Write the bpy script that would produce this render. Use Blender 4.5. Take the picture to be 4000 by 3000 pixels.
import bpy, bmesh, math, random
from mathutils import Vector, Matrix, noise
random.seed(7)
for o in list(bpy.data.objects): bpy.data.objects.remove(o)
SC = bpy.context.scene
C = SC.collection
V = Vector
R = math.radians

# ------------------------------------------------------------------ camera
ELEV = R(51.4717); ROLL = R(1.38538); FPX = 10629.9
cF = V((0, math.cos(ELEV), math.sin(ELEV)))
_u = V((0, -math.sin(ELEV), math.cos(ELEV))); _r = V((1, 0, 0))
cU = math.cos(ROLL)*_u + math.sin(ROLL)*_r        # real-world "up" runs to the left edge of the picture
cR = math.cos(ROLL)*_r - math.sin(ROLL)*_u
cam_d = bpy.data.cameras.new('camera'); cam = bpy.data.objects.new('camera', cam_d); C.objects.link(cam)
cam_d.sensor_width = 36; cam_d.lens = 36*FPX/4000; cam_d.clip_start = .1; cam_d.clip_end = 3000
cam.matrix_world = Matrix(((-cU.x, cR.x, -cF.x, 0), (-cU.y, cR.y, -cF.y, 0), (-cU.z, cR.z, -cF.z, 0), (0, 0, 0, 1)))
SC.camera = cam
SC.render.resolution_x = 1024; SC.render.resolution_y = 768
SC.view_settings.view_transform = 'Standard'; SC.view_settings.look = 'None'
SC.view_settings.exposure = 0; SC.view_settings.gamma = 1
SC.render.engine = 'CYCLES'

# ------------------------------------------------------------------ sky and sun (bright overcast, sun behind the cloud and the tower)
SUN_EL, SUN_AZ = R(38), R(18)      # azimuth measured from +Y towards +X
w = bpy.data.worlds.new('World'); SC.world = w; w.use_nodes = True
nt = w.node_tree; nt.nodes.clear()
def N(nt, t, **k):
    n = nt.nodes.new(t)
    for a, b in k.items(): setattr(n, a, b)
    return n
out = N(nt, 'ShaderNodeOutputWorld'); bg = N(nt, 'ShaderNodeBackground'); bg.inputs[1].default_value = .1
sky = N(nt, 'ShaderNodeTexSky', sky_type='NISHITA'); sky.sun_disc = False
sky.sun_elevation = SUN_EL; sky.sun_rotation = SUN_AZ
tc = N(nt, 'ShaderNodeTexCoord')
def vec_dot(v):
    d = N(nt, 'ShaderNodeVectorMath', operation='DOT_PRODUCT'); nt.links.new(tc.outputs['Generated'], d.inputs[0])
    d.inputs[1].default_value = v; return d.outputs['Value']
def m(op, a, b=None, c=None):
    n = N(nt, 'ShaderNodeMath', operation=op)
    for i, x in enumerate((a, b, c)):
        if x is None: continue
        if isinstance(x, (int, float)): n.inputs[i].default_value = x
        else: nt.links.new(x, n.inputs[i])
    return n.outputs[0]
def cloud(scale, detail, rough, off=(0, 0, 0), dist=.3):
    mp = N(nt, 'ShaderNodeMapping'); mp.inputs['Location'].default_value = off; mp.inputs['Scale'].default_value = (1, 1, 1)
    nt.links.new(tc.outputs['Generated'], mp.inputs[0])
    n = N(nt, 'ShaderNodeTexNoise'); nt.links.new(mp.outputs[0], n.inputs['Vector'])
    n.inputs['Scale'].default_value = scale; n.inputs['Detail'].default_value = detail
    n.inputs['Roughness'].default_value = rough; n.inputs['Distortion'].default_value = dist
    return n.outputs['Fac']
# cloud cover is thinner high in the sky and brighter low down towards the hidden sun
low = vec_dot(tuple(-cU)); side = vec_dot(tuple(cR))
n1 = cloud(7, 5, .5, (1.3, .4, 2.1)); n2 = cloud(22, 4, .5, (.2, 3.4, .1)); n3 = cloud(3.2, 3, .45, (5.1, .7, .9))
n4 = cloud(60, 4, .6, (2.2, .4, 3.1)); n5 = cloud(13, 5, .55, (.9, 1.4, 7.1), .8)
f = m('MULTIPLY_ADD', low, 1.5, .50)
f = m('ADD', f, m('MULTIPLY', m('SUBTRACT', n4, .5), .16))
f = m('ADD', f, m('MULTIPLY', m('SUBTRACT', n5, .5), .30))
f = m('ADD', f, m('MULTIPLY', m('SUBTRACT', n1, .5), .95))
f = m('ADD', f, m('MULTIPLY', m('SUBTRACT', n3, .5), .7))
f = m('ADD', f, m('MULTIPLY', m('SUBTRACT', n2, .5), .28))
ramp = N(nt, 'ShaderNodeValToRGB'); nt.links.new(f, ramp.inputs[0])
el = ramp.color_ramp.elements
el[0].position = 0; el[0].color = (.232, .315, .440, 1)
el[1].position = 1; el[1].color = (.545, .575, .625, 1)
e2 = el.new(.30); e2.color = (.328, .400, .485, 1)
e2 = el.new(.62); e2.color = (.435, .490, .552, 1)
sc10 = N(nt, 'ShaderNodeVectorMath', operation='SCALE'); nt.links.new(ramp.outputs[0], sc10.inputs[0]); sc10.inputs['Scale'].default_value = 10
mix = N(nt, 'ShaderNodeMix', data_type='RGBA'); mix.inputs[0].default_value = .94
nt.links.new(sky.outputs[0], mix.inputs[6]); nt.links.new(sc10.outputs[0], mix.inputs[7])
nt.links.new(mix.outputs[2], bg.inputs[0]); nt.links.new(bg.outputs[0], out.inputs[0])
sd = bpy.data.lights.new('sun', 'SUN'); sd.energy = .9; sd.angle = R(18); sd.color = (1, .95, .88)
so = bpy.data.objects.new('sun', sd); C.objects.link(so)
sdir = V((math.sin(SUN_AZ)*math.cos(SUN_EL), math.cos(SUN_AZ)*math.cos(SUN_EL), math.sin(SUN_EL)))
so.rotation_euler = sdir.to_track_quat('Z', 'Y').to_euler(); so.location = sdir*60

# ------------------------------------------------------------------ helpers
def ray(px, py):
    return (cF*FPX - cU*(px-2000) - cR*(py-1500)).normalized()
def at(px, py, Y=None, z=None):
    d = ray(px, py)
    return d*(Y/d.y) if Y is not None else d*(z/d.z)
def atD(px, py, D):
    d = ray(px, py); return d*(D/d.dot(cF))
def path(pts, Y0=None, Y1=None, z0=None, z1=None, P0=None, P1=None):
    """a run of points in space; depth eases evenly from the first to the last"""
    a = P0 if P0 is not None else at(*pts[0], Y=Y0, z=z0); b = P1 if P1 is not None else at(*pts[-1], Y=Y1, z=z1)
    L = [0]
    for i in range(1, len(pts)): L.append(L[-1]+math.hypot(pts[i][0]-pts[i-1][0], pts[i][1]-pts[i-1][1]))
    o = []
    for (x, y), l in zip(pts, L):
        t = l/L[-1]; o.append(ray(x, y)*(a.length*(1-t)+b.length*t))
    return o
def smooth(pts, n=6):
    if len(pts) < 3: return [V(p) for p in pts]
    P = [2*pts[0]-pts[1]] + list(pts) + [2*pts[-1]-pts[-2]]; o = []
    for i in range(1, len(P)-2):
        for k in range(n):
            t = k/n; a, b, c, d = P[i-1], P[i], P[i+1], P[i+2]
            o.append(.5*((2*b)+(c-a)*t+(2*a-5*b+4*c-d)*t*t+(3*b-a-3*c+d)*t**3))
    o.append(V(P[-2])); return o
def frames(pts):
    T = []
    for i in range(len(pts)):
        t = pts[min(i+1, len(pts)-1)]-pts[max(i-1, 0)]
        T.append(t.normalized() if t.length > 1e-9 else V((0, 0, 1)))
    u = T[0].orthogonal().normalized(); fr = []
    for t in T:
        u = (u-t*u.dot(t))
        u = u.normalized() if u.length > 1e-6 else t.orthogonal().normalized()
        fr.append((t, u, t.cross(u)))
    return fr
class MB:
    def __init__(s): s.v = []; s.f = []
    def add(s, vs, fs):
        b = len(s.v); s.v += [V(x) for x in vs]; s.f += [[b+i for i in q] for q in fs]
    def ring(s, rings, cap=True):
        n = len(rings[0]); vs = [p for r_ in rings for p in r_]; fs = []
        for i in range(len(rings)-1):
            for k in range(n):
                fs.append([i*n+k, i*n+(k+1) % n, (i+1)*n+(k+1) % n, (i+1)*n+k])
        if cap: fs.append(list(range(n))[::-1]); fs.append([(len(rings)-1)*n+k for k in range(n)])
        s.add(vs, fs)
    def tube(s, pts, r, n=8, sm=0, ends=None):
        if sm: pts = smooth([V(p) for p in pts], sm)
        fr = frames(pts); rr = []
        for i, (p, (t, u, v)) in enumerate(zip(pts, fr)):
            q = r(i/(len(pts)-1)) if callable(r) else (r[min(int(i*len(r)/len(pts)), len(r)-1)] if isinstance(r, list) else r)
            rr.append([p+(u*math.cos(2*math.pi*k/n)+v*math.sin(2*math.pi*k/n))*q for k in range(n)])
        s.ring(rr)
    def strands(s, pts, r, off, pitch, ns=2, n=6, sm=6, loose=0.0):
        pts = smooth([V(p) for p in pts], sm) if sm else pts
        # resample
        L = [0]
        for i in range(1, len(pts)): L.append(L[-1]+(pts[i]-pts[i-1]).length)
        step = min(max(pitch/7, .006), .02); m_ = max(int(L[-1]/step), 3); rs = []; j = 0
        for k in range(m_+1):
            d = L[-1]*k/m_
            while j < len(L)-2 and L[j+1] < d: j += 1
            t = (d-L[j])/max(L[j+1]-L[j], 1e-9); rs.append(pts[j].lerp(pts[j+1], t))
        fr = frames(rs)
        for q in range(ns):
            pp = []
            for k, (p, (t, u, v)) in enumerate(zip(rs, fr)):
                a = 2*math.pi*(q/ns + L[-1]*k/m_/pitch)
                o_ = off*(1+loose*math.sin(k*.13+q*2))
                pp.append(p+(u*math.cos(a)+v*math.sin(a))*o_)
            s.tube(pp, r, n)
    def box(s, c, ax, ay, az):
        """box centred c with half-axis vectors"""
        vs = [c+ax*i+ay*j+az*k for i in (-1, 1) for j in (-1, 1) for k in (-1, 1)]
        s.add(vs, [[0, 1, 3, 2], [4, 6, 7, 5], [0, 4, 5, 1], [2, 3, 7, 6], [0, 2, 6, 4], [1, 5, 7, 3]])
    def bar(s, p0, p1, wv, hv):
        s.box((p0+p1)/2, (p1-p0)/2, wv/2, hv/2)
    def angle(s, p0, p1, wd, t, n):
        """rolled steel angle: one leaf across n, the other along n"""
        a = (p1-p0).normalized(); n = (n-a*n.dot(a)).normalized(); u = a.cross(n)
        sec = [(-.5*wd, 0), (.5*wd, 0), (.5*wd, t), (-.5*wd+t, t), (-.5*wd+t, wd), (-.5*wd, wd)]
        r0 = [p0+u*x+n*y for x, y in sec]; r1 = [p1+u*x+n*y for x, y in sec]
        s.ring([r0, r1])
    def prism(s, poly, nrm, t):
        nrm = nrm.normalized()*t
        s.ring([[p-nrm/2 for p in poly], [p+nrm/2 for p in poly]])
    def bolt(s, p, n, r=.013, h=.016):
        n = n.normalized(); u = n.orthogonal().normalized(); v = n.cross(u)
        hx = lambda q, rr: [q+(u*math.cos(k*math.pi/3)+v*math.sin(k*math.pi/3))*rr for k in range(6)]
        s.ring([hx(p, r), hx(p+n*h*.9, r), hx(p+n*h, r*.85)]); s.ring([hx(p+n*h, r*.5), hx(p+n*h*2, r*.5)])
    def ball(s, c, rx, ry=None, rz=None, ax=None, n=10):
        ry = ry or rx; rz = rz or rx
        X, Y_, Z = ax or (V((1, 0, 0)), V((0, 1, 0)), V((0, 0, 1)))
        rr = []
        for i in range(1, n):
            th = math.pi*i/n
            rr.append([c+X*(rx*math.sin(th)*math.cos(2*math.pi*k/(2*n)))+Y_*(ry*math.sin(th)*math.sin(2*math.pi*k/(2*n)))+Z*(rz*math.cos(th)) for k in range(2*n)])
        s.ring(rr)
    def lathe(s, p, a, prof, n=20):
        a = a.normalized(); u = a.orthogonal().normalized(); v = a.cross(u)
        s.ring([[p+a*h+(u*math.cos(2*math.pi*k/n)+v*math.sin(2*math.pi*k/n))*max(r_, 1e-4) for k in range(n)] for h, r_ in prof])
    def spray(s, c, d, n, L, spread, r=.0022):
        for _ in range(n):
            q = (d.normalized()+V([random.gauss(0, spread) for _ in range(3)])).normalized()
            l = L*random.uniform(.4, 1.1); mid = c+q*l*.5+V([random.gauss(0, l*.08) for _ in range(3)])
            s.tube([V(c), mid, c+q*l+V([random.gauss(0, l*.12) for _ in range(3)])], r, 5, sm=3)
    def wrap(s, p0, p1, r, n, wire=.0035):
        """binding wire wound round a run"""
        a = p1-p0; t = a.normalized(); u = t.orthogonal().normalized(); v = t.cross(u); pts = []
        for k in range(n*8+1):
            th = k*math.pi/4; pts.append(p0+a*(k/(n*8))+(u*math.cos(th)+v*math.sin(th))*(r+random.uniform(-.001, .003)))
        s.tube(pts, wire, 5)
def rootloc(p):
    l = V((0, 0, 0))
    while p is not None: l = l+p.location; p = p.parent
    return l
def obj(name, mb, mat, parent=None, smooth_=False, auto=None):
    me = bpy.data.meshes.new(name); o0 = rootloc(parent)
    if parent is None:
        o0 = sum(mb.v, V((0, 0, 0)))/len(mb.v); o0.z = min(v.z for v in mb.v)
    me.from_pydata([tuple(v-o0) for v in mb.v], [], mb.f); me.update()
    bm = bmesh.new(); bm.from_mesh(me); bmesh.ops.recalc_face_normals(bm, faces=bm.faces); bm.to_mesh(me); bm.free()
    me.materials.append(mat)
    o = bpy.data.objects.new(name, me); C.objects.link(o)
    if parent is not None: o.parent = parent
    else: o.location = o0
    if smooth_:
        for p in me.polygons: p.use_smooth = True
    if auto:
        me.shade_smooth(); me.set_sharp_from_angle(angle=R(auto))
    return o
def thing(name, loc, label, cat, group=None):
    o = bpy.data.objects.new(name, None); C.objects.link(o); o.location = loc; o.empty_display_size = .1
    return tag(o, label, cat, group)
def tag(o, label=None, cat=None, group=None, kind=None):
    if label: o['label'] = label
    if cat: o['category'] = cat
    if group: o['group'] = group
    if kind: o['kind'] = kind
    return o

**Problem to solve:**
In the listing above, find the lines holding the word "render" and copy them.

**Problem solution:**
Write the bpy script that would produce this render. Use Blender 4.5. Take the picture to be 4000 by 3000 pixels.
SC.render.resolution_x = 1024; SC.render.resolution_y = 768
SC.render.engine = 'CYCLES'